One model, many workloads
AI systems do not introduce one new workload. They introduce several, simultaneously, and in patterns that cannot be predicted at design time. A single production AI application might require consistent transactional writes to manage agent state, low-latency retrieval across structured records, semantic search over embeddings, and concurrent analytical queries, all against the same data, at the same time.
Vector search handles one of those. A purpose-built vector database handles one of those. The rest of the system still needs somewhere to live.
Legacy architectures were built on the opposite assumption: that workloads could be separated and optimized independently. Transactional systems handled writes. Analytical systems handled reporting. Each stayed in its lane. AI systems refuse to stay in lanes. And infrastructure built for the old model breaks under the pressure of the new one.
The problem deepens with agentic AI. Conventional databases were designed around predictable query shapes. An agent managing a logistics workflow might read context, write state mid-task, trigger analytical lookups, and discard intermediate data, all within a single reasoning loop, repeated across thousands of concurrent agents. In these environments, humans are no longer the primary database users. Agents are. Elasticity under unknown query patterns is not a tuning problem. It is an architectural one.
The consistency trap
There is a durable misconception that AI workloads are predominantly read-heavy systems that can tolerate relaxed consistency guarantees. This mischaracterizes how production AI systems actually manage state.
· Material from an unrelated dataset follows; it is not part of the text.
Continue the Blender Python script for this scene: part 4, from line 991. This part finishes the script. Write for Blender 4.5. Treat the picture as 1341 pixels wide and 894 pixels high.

The moment an AI system is trusted to act, not just recommend, it inherits the consistency requirements of the business processes it is executing. An agent approving a credit decision needs the same transactional guarantees as a core banking system. Vector-first architectures were not built with this in mind, which is why enterprises end up bolting a relational system for state management alongside their retrieval layer and spend engineering cycles keeping them synchronized.
This is the gap that distributed SQL databases like TiDB were designed to close running transactional, analytical, and retrieval workloads natively against the same data layer, without the synchronization overhead of stitching separate systems together.
Delhivery, one of India’s largest logistics platforms, hit this wall at scale. Their existing setup was buckling at 3,000 writes per second, with 5 TB of data bloating to 30 TB in storage and a $100,000 monthly database bill. After moving to TiDB, they exceeded 10,000 transactions per second, improved query performance by 15-20%, and cut costs substantially on a single unified architecture.
India cannot afford to get this wrong
Digital-native Indian companies move from inception to tens of millions of users in timeframes that would be considered aggressive in more mature markets. There is rarely runway to re-architect a database layer after the fact. The decisions made at Series A compound through Series C and beyond.
India’s digital economy is projected to reach one trillion dollars by 2030. The enterprises leading that number are making infrastructure decisions right now, before the scale pressure arrives. The AI narrative here tends to center on models: which foundation model, which benchmark. These are legitimate questions, but second-order ones.
The first-order question is whether the data infrastructure underneath the model can support the access patterns the AI system will generate. A vector database answers a narrow slice of that question. The rest, consistency, scale, workload convergence, agent elasticity, still needs an answer.
In this new era, infrastructure, not the model, and not any single database category, will define competitive advantage.
That is the conversation India’s enterprise leaders should be having.